New Jersey’s new Obamacare mandate will be difficult for Democrats to defend | Mulshine

Phil Murphy and President Obama greet people in the crowd at a campaign event in Newark last year. (Aristide Economopoulos | NJ Advance Media for NJ.com) NJ Advance Media for NJ.com

Barack Obama recently shot a video in which he encouraged young people to sign up for the health-insurance program named after him.

“You can do it right now,” Obama says in the video. “And most folks can find coverage for $50 to $100 per month. That’s probably less than your cellphone bill.”

All I can say is, these kids today must have some pretty expensive cellphone bills.

The video directs viewers to go to the healthcare.gov website to see what sort of health-insurance subsidies they would get at different income levels. I went to it and ran the numbers for a young family with three kids living in New Jersey.

I plugged in an annual household income of $80,000. At that income level, the family might be having a tough time just getting by in a state with one of the highest cost-of-living indexes in the country.

But when I ran the numbers I found that the cost of a typical “bronze” plan – the least expensive under the Affordable Care Act - would be $7,400 a year. That’s a big chunk of their paychecks.

The good news is that they get a subsidy from the federal government to help pay that bill. The bad news? That subsidy is a mere $42 a month.

The subsidy’s even smaller for a single person making $37,000 a year. It’s zero.

What if they can’t afford the premiums? The state Legislature took action this year to address that problem:

They’re going to charge them thousands of dollars in penalties for not having insurance.

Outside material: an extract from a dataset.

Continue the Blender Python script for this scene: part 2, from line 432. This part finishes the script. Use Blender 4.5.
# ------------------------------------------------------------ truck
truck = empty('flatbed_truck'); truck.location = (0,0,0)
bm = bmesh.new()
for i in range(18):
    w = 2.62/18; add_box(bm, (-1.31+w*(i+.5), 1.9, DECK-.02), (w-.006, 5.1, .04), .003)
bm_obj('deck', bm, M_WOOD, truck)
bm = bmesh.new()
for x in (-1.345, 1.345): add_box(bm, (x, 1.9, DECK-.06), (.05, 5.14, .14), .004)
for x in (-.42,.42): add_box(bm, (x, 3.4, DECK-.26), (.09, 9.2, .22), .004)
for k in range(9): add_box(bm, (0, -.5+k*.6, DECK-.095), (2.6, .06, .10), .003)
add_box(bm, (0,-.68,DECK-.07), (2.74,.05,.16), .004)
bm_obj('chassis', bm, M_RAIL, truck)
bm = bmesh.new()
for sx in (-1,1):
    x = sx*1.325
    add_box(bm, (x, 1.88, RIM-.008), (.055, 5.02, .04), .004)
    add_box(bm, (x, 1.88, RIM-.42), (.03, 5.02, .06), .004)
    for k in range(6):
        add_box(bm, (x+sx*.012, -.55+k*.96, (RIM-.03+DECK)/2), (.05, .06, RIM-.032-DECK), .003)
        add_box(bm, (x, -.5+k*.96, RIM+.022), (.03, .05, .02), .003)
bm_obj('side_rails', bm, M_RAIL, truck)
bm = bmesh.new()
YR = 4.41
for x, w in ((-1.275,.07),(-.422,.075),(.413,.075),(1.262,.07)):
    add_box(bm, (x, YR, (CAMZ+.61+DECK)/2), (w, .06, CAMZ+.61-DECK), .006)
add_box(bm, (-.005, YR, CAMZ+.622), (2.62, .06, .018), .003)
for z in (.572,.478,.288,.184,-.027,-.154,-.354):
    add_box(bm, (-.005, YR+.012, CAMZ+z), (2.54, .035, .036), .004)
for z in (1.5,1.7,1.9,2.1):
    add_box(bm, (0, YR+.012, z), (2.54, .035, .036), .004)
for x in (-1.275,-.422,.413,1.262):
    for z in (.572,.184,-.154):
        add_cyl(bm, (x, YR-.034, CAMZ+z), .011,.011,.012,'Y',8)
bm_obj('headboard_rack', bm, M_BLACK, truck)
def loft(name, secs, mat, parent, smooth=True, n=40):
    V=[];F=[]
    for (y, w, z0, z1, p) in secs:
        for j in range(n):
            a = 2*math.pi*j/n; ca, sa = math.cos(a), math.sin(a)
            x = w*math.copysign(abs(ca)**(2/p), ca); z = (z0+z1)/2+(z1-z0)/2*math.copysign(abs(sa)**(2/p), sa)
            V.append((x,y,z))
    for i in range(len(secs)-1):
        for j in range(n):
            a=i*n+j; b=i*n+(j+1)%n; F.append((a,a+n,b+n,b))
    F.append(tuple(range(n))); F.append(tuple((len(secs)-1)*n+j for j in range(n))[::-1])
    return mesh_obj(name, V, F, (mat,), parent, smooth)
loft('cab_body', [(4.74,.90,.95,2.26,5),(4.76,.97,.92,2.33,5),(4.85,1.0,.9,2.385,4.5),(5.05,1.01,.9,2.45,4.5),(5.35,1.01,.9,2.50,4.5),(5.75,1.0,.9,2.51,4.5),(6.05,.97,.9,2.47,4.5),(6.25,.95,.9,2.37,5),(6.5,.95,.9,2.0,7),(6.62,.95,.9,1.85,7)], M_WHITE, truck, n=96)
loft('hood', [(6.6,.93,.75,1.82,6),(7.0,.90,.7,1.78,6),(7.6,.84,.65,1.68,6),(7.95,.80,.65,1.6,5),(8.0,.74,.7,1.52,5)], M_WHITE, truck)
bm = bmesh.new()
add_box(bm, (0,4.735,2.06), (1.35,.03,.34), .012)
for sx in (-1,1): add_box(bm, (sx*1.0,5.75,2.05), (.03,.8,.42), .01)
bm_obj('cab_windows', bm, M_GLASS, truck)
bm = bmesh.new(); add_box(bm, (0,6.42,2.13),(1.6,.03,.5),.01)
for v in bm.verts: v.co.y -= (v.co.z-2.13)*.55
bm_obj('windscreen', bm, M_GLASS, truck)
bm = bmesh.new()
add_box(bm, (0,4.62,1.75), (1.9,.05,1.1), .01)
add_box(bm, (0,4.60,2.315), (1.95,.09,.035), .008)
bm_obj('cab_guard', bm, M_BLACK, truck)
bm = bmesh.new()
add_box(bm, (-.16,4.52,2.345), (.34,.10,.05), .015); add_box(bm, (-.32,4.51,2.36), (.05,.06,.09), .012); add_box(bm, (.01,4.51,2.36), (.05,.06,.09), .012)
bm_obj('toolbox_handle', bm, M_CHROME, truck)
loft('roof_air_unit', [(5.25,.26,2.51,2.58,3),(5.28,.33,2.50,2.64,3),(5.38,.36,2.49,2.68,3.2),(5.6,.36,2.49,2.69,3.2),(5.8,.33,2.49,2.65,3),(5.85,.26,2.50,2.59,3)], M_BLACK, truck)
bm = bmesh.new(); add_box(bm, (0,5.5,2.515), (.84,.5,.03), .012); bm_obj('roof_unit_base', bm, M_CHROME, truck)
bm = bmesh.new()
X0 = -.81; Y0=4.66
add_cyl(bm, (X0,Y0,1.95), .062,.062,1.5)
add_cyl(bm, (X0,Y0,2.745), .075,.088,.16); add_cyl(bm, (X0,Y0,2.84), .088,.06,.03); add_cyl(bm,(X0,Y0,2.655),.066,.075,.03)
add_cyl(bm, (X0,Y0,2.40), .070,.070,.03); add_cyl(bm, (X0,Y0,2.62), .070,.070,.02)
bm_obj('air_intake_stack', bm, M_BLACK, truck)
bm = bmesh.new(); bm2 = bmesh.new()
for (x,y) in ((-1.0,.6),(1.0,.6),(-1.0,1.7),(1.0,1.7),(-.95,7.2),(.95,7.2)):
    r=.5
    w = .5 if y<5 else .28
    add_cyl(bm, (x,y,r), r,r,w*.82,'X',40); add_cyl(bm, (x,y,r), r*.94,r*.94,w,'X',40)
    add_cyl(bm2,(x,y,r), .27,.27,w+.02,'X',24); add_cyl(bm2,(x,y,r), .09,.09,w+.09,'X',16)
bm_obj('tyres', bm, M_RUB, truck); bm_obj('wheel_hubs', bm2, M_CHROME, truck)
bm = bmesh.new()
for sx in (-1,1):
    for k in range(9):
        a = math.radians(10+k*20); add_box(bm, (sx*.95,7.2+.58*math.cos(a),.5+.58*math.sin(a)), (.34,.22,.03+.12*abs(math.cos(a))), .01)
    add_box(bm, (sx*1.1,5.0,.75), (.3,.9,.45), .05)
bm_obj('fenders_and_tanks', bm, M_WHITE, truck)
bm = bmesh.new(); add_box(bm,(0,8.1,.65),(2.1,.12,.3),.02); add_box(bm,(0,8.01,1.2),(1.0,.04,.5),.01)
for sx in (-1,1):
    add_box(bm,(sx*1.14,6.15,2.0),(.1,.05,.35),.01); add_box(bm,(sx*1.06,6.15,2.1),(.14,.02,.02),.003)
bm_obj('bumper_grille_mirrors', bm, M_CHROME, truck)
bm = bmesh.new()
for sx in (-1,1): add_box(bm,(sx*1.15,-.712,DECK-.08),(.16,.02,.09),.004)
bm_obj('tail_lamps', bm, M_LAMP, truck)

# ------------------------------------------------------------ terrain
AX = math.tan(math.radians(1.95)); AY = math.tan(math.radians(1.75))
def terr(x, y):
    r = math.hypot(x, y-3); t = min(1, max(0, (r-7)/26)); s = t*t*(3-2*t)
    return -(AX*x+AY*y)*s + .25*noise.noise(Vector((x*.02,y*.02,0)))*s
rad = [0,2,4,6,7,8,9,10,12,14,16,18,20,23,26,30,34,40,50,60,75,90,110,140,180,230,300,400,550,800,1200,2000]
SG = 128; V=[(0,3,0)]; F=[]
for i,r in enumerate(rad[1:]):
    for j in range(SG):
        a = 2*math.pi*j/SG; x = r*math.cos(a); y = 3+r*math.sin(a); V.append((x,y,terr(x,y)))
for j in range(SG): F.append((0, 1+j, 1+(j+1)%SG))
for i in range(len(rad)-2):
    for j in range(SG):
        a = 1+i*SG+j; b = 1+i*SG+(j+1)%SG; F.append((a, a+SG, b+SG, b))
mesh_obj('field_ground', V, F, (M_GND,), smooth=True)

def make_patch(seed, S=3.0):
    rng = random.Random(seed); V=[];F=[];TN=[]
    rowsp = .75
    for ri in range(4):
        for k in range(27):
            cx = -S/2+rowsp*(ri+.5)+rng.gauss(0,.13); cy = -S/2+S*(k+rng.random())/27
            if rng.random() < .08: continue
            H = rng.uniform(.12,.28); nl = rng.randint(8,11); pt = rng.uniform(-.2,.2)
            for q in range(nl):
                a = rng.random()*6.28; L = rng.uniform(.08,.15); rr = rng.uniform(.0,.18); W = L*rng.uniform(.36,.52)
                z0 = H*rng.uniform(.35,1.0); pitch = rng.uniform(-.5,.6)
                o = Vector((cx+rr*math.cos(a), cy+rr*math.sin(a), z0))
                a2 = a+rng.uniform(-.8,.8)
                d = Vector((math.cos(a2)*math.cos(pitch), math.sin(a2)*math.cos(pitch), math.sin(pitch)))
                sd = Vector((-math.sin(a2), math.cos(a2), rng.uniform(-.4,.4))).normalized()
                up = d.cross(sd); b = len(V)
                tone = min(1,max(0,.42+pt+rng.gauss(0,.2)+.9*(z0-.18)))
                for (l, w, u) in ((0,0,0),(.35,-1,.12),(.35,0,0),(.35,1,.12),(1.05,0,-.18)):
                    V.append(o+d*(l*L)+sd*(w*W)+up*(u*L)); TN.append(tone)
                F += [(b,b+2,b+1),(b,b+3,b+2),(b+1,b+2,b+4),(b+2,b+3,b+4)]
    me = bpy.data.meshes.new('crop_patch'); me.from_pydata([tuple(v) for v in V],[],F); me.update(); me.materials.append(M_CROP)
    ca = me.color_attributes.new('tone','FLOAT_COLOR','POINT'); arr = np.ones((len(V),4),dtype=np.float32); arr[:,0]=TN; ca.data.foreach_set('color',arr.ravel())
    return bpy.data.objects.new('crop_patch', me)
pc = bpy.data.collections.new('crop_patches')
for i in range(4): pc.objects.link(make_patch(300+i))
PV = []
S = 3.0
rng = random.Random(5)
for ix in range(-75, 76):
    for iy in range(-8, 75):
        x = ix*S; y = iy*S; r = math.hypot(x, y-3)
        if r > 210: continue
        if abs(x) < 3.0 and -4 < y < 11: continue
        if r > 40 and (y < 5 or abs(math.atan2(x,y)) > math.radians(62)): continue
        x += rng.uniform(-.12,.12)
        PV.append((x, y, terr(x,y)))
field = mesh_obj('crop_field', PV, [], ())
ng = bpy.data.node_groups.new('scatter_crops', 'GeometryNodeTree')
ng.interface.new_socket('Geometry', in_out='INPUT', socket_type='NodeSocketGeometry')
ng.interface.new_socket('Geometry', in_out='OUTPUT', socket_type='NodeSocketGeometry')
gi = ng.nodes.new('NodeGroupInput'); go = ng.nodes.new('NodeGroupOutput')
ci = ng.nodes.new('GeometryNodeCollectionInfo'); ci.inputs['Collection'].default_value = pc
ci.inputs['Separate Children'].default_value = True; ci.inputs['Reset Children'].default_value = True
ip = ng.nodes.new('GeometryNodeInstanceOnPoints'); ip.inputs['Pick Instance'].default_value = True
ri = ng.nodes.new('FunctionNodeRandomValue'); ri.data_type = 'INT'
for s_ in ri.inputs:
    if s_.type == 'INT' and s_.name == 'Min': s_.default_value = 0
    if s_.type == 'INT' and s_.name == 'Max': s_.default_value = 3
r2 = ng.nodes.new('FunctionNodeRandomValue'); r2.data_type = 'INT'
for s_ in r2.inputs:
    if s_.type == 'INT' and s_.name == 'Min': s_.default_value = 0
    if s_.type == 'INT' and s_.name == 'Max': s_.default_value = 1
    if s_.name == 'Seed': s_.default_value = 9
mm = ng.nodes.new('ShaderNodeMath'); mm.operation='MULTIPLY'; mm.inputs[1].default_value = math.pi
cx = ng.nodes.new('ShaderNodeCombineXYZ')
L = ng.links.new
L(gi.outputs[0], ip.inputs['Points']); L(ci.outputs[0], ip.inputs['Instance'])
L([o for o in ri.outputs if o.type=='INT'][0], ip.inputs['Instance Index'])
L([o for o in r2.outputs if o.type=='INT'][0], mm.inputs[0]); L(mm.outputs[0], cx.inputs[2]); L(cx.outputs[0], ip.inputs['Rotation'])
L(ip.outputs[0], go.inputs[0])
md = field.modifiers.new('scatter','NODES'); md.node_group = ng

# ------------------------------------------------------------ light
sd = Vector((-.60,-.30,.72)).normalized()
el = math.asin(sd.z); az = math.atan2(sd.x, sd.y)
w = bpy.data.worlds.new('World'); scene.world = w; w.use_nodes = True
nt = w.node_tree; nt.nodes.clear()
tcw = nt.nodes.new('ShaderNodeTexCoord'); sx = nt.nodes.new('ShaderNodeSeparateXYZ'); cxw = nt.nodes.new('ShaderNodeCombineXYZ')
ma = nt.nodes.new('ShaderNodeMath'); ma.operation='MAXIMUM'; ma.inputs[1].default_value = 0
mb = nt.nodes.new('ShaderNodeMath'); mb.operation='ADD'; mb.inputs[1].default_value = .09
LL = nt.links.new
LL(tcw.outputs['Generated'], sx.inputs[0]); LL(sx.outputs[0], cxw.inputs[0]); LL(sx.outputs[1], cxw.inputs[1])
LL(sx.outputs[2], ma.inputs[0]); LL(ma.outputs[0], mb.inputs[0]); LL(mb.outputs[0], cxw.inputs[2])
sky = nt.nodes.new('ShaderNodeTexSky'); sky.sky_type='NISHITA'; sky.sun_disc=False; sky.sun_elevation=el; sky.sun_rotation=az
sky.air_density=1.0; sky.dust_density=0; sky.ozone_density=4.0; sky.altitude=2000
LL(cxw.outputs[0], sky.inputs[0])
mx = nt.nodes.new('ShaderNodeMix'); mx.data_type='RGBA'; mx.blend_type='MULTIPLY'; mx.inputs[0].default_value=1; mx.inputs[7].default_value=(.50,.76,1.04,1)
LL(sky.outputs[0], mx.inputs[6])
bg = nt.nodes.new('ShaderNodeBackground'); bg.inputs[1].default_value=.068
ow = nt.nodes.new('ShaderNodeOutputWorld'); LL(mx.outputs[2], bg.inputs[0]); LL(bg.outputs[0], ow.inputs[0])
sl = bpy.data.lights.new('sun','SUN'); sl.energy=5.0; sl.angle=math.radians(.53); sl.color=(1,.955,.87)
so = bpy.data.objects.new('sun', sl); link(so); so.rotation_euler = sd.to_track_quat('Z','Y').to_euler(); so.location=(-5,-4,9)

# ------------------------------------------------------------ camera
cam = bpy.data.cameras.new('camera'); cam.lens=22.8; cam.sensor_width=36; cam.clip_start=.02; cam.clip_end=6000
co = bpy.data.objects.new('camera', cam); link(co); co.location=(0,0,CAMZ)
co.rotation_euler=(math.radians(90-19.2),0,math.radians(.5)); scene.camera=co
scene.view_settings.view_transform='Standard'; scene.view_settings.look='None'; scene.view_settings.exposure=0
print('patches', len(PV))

That hardly seems fair. At least it didn’t to one prominent politician back in 2008 when Hillary Clinton was promoting a federal “individual mandate” to purchase health insurance as part of her campaign for the Democratic nomination for president.

"Here's the concern. If you haven't made it affordable, how are you going to enforce a mandate? If mandates were the solution, we could try that to solve homelessness, by mandating that everybody buy a house,” said her opponent. “The reason they don't have a house is they don't have the money."

That guy was Barack Obama. He argued that no mandates would be needed under the plan he’d adopt.

“I am confident that if people have a chance to buy high- quality health care that is affordable, they will do so,” he said in that debate. “And that's what our plan does and nobody disputes that.”

New Jersey’s Democrats do. After the Obamacare mandate was repealed by the Congressional Republicans, the New Jersey Democrats voted to impose a state mandate to replace it.

If you didn’t buy insurance by Saturday, come April 15 the state is going to hit you with a penalty equal to the average annual premium of a bronze plan. That’s thousands of dollars.

I called the bill’s sponsor, state Sen. Joe Vitale, and asked him about that.

Vitale said that rates have dropped 9 percent for next year thanks to the mandate and a reinsurance program his fellow Democrats enacted.

That’s nice, but what about the stingy subsidies for residents of high-cost New Jersey?

“The subsidies for families and individuals who earn at the higher end of system should be greater, but that’s not something we control,” Vitale said. “I know the mandate is not popular but everyone has to be in it for it to work for everyone else.”

But the feds should have done more to compensate for those living in high-cost states, he said.

“When they designed the rate they have a bunch of doctors sitting around,” he said. “They don’t get it. New Jersey, New York and Connecticut get screwed. It’s not fair.”

No, it’s not. And those that get screwed the worse are the young people. Vitale said the system is set up so that they pay more for their care then it actually costs. That means older people can be charged less for their care than it actually costs.

“If there weren’t young people in the individual market it would collapse of its own weight,” he said.

That’s where he and I disagree. If you have to force people to be in the market, then you should change your system so force is no longer needed.

That’s what I believe. And it’s what Obama once believed.

As a great man once said, if you haven't made it affordable, how are you going to enforce a mandate?

Come April, we will find out.

ADD: Here’s a link to the Obama video. There is no source given for the assertion that “most” - i.e. more than half - of young people can get coverage for less than $100 a month. But when you run the numbers on the health-care site, you will see that you have to be making less than $20,000 a year to get that sort of a subsidy. Meanwhile young people making more than about $36,000 get no subsidy at all and have to pay full price for their plans. Many are also paying back huge student loans so they already may be underwater on their bills.

NOTE: The April 15 reference above is to tax day in general. As of this coming April 15 the Obamacare penalty will still be in effect for filers. The New Jersey mandate takes effect Jan. 1 and will be collected April 15 of the following year.